Monday, 7 January 2008

I'm a lumberjack...

A few years ago, up at Bright supporting some friends doing the Alpine Classic, I was out riding with a female acquaintance and a couple of male friends (one of whom was Mr Legs, soon to be my partner, as a matter of fact. Poor bugger). Ms Gottabefaster commented that whilst we were JUST keeping up with the guys, we were on our little chain wheels, the guys cruising along on their big plates. Her punchline: “What hope do I have stuck on this little chain ring? When they hit the hammer we are gone.” I didn’t really get what she meant, thinking well, dontchya just flick it up onto the big chain ring and pedal some more? But after Saturday’s post SE ergo ride, I think I get it.

On the ride out, down Maroondah to Bridge Road, I rode predominantly on the big chain ring, whether the road went up or down, and didn’t notice it too much, feeling pretty comfortable pushing the bigger gear out (although it is mostly downhill, despite the uphills trying to make up for that).

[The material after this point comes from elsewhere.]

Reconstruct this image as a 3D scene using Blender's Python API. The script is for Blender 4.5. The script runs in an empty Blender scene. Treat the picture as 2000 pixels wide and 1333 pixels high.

A couple of weeks ago, I would have been predominantly on the little chain ring, “resting” my leg after a nasty ergo workout. On Saturday, riding the big chain ring felt pretty much the same as riding the little one had a few weeks back. It wasn’t until we were nearly home, after 60km of riding, that heat and fatigue (from the previous night’s ergo efforts) hit me and I began to rapidly stack the bricks up in front of my front wheel. Despite the rapid decline towards the end of the ride, I am pretty happy with the way I am shaping up from the latest block of training. It's a nice change from working hard and wondering why the hell I was bothering. But that's training - it's never a smooth upward continuum. You just have to keep planting the seeds, and watering and fertilising the little sprouts that emerge.

Sunday was a bit of a wipe out for training. Mr Legs and I did some “gardening”, tidying up a very large peppermint gum in my back yard in Boolarra, which had split in two, one side of which had fallen over the back fence into the paddock behind, and was clinging to the tree about 5 foot up from the base. It took a large part of Sunday to chainsaw it up and stack the wood, then do some extra tidying and major weed extermination (blackberries – gotta love having a country garden). Unfortunately the tree needs to come down before the other half falls into my back yard and onto my little shed. So we have a neighbourly tree feller booked for the Australia Day weekend to help us with the deed. The tree must be at least 6 metres high, so it’s going to take some serious, pro work to make it safe.

It was also incredibly windy on Sunday, so any riding would have also meant dodging vegetation and branches being flung from great heights by the local tree population. The warning signs about trees being close to the road are to be heeded at such times. The local trees are incredibly stealthy and cunning, and have been slowly working their way up to the road side (hence the road warning signs), in preparation for days like yesterday; to protest against, and mourn the loss of their fellow natives, which are cleared for pine plantations. Can’t say I blame them, but I am not one to get in the way of an irate tree.